Reproduce, without any change, the span of lines from the opening of the records below to the line containing "m = MB(); m.tube([c + V((.06, .06, -.05)), c", inclusive.

+++++

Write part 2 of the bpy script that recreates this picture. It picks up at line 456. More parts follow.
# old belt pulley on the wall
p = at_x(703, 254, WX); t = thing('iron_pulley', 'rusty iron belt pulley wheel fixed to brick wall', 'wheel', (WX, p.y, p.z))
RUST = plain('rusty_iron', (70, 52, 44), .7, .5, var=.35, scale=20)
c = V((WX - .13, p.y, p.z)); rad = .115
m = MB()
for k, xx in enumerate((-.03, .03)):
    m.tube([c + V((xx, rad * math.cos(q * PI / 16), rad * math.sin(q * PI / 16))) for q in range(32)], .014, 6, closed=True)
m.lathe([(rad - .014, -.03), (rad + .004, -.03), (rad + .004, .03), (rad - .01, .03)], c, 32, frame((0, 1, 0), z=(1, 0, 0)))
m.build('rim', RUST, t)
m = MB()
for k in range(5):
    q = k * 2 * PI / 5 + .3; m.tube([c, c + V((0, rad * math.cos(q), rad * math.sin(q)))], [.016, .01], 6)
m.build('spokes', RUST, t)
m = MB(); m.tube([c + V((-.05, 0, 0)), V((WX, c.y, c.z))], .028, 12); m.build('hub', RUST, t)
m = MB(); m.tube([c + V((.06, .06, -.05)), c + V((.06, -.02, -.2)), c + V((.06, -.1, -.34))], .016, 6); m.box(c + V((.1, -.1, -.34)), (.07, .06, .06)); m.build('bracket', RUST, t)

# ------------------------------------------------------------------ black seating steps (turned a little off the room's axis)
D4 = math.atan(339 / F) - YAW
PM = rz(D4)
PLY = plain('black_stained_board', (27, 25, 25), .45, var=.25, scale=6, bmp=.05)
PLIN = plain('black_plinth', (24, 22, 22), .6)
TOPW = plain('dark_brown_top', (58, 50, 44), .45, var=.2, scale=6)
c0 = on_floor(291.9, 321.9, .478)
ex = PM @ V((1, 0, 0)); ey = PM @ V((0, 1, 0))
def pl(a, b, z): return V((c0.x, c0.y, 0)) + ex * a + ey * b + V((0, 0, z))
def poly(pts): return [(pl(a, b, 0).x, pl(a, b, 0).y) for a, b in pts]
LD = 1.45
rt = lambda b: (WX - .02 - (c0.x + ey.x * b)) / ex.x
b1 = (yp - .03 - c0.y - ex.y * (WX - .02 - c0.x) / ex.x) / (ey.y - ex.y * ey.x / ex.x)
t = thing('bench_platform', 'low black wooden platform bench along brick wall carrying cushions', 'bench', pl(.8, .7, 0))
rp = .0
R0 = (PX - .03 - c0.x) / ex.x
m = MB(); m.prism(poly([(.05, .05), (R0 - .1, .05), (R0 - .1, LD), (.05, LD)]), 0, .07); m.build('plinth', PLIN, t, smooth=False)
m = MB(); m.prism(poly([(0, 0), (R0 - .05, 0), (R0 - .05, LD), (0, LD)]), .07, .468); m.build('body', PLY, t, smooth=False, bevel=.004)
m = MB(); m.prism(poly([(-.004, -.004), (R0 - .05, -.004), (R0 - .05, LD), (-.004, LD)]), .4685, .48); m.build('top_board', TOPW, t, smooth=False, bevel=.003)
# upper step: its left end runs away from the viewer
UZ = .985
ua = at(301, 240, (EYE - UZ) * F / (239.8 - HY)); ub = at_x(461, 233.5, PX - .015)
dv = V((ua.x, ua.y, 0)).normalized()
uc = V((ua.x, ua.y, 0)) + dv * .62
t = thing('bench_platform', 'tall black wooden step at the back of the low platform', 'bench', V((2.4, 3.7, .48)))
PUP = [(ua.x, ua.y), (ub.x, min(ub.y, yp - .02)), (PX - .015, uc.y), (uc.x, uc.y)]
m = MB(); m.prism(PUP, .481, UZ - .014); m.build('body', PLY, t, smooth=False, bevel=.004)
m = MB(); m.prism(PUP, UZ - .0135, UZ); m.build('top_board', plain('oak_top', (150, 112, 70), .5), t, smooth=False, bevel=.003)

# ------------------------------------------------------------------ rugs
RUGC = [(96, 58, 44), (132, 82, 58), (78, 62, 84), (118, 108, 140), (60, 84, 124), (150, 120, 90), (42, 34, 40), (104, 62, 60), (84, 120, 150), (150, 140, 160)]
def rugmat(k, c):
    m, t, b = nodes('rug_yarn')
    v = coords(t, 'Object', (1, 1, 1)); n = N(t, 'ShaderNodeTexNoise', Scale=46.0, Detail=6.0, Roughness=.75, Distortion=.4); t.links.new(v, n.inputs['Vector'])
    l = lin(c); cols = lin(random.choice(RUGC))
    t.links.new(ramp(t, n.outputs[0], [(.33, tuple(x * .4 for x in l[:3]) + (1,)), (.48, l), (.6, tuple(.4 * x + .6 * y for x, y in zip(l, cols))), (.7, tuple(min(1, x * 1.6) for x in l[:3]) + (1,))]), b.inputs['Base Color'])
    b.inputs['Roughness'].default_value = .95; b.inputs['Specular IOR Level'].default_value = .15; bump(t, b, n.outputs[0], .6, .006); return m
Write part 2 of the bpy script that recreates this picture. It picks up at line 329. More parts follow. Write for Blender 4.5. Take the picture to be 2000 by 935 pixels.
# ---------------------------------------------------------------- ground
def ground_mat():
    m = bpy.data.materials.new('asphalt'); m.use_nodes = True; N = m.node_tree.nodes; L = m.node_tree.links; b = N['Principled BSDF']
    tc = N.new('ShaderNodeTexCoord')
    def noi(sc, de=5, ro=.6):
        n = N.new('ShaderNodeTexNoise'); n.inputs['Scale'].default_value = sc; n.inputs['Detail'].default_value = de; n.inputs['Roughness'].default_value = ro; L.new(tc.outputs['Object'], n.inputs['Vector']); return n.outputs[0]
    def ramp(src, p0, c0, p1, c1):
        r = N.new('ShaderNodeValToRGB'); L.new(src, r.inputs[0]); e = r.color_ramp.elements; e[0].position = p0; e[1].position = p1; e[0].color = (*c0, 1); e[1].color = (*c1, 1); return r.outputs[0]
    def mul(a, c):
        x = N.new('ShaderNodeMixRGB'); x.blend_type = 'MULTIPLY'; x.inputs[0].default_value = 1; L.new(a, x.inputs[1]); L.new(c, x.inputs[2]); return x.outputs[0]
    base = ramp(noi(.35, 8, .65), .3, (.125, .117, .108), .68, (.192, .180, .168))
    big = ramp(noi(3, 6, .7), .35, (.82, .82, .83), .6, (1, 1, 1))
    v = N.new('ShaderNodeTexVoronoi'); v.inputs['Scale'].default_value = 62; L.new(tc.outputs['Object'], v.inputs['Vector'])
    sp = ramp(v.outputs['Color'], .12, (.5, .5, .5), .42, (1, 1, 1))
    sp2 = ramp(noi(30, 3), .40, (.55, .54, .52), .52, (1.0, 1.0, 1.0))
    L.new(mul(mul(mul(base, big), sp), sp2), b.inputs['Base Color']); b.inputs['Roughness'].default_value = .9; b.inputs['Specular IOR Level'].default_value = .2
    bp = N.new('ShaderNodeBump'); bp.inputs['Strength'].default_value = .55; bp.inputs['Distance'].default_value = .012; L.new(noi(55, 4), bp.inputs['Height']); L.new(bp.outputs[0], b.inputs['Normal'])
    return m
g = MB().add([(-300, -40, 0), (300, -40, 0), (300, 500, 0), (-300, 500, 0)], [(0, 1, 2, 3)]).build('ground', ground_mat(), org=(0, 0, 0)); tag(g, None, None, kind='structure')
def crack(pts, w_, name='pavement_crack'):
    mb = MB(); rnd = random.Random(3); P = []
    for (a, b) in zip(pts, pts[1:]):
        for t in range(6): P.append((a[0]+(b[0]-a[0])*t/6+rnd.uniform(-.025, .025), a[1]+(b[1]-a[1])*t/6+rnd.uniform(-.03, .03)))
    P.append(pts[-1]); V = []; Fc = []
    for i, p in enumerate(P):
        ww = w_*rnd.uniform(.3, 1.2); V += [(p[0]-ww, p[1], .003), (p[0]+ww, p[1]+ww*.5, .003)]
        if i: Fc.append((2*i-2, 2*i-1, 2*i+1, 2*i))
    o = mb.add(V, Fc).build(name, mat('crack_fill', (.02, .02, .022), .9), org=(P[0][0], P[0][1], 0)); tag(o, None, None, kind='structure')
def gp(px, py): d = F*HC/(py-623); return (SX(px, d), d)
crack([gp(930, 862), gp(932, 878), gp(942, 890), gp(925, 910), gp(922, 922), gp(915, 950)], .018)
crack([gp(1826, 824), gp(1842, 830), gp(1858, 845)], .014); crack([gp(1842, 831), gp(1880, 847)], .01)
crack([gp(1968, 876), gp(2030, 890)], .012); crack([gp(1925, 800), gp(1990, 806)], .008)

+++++

Reply to the exercise:
Write part 2 of the bpy script that recreates this picture. It picks up at line 456. More parts follow.
# old belt pulley on the wall
p = at_x(703, 254, WX); t = thing('iron_pulley', 'rusty iron belt pulley wheel fixed to brick wall', 'wheel', (WX, p.y, p.z))
RUST = plain('rusty_iron', (70, 52, 44), .7, .5, var=.35, scale=20)
c = V((WX - .13, p.y, p.z)); rad = .115
m = MB()
for k, xx in enumerate((-.03, .03)):
    m.tube([c + V((xx, rad * math.cos(q * PI / 16), rad * math.sin(q * PI / 16))) for q in range(32)], .014, 6, closed=True)
m.lathe([(rad - .014, -.03), (rad + .004, -.03), (rad + .004, .03), (rad - .01, .03)], c, 32, frame((0, 1, 0), z=(1, 0, 0)))
m.build('rim', RUST, t)
m = MB()
for k in range(5):
    q = k * 2 * PI / 5 + .3; m.tube([c, c + V((0, rad * math.cos(q), rad * math.sin(q)))], [.016, .01], 6)
m.build('spokes', RUST, t)
m = MB(); m.tube([c + V((-.05, 0, 0)), V((WX, c.y, c.z))], .028, 12); m.build('hub', RUST, t)
m = MB(); m.tube([c + V((.06, .06, -.05)), c + V((.06, -.02, -.2)), c + V((.06, -.1, -.34))], .016, 6); m.box(c + V((.1, -.1, -.34)), (.07, .06, .06)); m.build('bracket', RUST, t)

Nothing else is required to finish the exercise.